Ben: But asked me to write an essay in either English or Cantonese, I’m not great, frankly. And German, that’s where I can really, like, if I were going to write a novel, I’d do it in German. Like, which one’s my native language?
Shana: Yeah.
Ben: And that struck me as quite an interesting idea. Also, the kind of analogy I have of this very language is so specific to what you need it for and so if we were to put the way we think about learning a language towards cooking, then we’d say, I really want to learn to cook, but I can’t, I’m bad at cooking, I’m bad at cooking. I just need to learn everything and then when we teach cooking, we teach like the principles of frying, the principles of baking, and try and get you to understand what all of the different ingredients in baking are doing and try and teach those to you before you ever do anything.
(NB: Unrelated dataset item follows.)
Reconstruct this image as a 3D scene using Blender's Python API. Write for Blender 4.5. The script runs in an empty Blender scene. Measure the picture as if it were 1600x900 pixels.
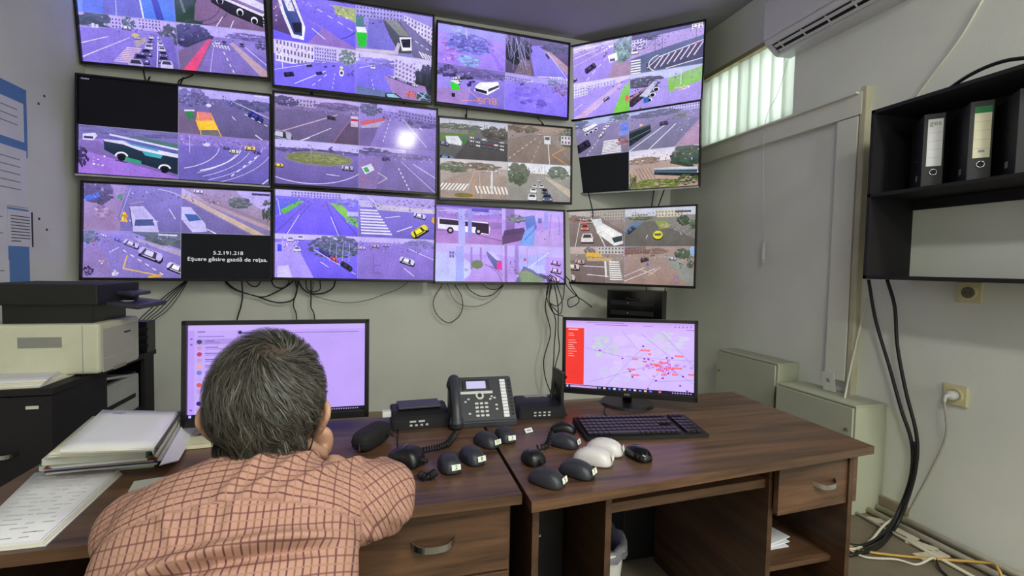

Of course we don’t do that right? We learn to cook by learning to cook one dish and then we go and learn another dish and then another dish. And at some point we start to generalize and we’re like, Well, okay, I’m going to fry an onion. Okay, that’s a start. I’ve done that in a bunch of recipes, and I think learning a language is very much more like learning to cook, in that respect.
You need to learn to say hello to someone, greet them, then you need to learn to say something that you like, saying to new people that you meet, which is personal to you! It’s not, you know, my French textbooks, which are constantly teaching me to say my father’s job. It’s like, I’ve never had that conversation with my friends in English!